Rate revision offers no hope

Rate revision offers no hope

Consumers and businesses have decried the current interest rates structure, saying the cost of borrowing remains high in the country regardless of some adjustments by the commercial banks.

The consumers and businesses shared the sentiments in view of the slight revision of the reference rate— an interest rate benchmark that is used to set other interest rates—from 13.9 percent to 13.8 percent.

Published statements from some of the country’s commercial banks, including Standard Bank plc, Ecobank, FDH Bank plc and National Bank plc, show that their lending rates have been restructured.

This means that depending on the product and customer risk profile, lending rates will now be between 13.8 percent and a maximum of around 26 percent from 13.9 percent in the past two months.

Speaking in an interview yesterday, Consumers Association of Malawi executive director John Kapito said high interest rates continue to bite consumers who are currently struggling to service loans and even borrow.

He said: “Malawi still has high borrowing rates that slow down the growth of the economy because we literally do not have cheap money from our institutions to allow businesses to borrow and produce at relatively competitive prices.

“With such interest rates, one thing for sure is whatever Malawi might wish to do to grow this economy is just a wish and nightmare because no one would want to invest money in a country like Malawi.”

Indigenous Business Association of Malawi president Mike Mlombwa agreed that interest rates remain a thorny issue for local businesses.

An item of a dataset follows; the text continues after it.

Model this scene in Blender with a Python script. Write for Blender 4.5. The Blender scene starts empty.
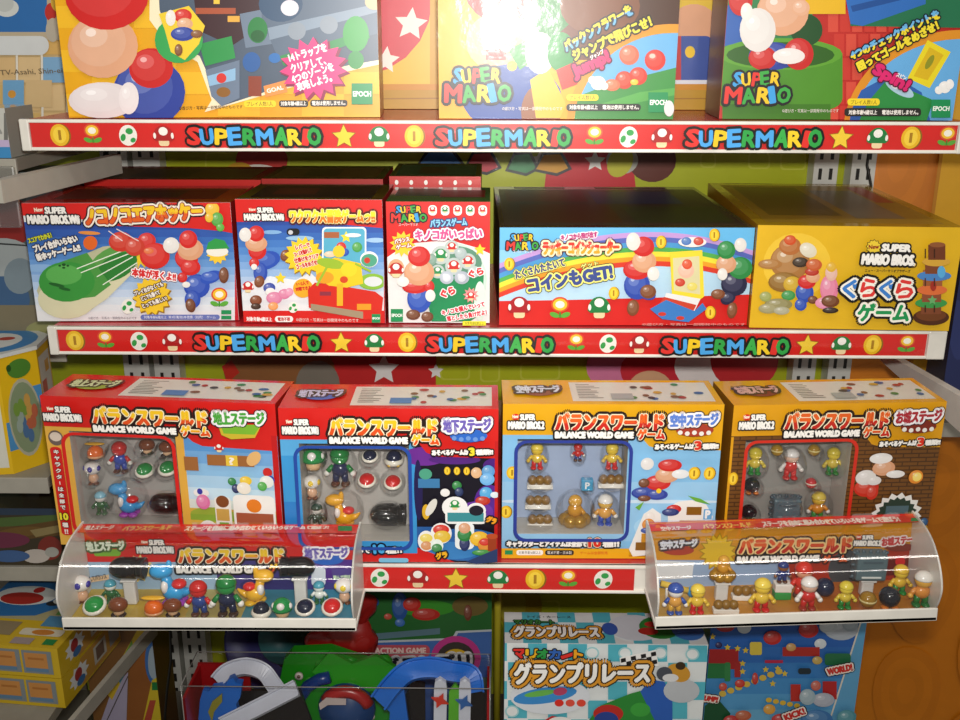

“Most businesses are affected by high interest rates evidenced by consumers’ failure to repay loans,” he said.

Market and investment analyst Bond Mtembezeka observed that the current reference rate, which forms part of interest rates charged by bank consumers, is insignificant to relieve borrowers.

“At the end of the day, lenders add their own discretionary spread on loans depending on the risk profile of the borrower, which certainly pushes up how much a customer pays in form of interest,” he said.

Mtembezeka observed that as inflation is expected to keep on rising, authorities could be compelled to raise the policy rate which could mean even higher rates for borrowers.

Bankers Association of Malawi chief executive officer Lyness Nkungula was yet to respond to a questionnaire, but in an earlier interview she said the interplay between borrowers’ demand for money and lenders’ supply of money has had an impact on reference rates.

She said when banks experience greater demand for its loans from customers, relative to its supply of deposits, this determines a rise in the reference rate and vice versa.

Meanwhile, the Reserve Bank of Malawi (RBM) has maintained that policy rate, at 14 percent.

RBM Governor Wilson Banda said they wanted to allow for more time for the impact of the April 2022 policy rate increase to transmit through the economy.